▸ Task directions: The required output consists solely of the lines from the top of the listing through the line containing "from mathutils.kdtree import KDTree", transcribed exactly.

▸ Data excerpt:
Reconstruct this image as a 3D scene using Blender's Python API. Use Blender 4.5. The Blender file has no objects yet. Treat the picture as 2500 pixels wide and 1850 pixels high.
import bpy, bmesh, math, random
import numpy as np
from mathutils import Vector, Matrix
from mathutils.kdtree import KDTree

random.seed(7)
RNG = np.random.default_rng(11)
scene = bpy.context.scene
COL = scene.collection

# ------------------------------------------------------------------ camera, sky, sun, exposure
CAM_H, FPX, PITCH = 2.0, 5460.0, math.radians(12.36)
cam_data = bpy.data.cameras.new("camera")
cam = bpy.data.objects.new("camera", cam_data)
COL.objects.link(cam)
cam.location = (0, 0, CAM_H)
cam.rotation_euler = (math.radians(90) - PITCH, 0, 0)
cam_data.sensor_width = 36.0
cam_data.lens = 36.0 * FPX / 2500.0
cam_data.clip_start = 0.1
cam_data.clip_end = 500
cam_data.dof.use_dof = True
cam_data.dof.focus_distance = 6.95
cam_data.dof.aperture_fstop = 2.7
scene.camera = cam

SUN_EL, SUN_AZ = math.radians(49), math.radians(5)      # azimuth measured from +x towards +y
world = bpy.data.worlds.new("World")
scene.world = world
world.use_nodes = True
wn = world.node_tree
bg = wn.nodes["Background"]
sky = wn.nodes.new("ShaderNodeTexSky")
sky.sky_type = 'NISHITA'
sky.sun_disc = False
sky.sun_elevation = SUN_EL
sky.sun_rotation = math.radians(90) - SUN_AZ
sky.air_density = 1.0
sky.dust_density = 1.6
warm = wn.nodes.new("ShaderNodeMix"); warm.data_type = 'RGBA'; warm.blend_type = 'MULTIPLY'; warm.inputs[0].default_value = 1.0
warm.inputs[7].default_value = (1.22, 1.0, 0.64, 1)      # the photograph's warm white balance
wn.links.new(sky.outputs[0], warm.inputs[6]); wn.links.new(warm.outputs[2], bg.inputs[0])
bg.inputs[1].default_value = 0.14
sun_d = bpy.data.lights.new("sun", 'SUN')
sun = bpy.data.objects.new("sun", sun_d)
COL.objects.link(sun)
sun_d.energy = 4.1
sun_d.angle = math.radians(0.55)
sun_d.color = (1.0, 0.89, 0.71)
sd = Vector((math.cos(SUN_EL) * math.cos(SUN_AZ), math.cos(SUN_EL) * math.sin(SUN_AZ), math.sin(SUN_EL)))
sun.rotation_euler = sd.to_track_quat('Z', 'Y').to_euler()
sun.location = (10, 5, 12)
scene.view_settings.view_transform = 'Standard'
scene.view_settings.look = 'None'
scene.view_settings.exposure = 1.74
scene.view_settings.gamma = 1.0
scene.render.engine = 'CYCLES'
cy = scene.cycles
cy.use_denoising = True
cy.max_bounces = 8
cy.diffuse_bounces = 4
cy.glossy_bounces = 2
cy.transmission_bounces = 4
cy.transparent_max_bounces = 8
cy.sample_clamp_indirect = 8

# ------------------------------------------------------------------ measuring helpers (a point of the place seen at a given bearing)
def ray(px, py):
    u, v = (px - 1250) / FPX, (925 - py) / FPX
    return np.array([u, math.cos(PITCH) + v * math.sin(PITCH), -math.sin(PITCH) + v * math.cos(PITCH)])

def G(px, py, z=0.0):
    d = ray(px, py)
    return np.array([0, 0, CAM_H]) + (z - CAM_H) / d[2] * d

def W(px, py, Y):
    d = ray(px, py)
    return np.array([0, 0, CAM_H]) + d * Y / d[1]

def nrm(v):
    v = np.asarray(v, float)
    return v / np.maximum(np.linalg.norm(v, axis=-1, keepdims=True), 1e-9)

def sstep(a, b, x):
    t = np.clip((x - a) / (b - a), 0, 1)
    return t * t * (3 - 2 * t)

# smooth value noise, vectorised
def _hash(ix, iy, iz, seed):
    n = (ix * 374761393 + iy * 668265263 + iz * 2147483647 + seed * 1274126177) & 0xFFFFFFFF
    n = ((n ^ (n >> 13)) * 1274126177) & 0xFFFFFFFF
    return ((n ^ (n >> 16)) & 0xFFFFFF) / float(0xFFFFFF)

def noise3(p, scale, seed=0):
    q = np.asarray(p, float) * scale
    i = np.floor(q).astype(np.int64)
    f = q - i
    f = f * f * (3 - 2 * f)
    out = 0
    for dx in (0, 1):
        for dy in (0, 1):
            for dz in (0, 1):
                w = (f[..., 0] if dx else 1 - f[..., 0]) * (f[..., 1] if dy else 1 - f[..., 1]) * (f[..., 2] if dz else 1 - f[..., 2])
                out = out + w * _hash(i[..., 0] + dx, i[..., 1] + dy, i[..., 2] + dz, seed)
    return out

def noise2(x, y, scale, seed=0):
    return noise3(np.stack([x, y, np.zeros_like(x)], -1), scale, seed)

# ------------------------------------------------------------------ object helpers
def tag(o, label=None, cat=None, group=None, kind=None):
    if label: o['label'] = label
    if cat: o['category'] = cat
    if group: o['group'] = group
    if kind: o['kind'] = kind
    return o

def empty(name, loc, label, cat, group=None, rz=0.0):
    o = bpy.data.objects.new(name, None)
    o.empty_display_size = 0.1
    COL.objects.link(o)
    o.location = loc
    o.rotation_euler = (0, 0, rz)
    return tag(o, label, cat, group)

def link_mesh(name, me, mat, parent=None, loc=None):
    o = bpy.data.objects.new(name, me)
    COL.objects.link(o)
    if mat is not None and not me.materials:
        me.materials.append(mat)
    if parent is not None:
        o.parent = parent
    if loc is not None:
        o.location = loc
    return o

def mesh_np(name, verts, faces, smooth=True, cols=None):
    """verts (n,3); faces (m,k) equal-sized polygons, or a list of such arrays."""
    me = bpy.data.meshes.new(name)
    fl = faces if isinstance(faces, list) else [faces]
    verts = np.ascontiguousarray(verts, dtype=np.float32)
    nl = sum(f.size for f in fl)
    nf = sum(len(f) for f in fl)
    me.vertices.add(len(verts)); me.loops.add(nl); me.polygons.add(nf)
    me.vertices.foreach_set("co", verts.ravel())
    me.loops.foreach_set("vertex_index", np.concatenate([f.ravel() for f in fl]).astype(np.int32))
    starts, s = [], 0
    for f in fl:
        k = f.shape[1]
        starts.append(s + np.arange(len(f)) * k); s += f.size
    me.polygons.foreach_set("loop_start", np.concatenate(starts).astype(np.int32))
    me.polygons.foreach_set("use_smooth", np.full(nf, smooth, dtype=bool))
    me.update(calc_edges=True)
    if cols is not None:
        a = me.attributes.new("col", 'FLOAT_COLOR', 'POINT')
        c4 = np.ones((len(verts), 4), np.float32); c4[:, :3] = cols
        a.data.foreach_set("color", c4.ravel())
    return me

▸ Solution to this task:
Reconstruct this image as a 3D scene using Blender's Python API. Use Blender 4.5. The Blender file has no objects yet. Treat the picture as 2500 pixels wide and 1850 pixels high.
import bpy, bmesh, math, random
import numpy as np
from mathutils import Vector, Matrix
from mathutils.kdtree import KDTree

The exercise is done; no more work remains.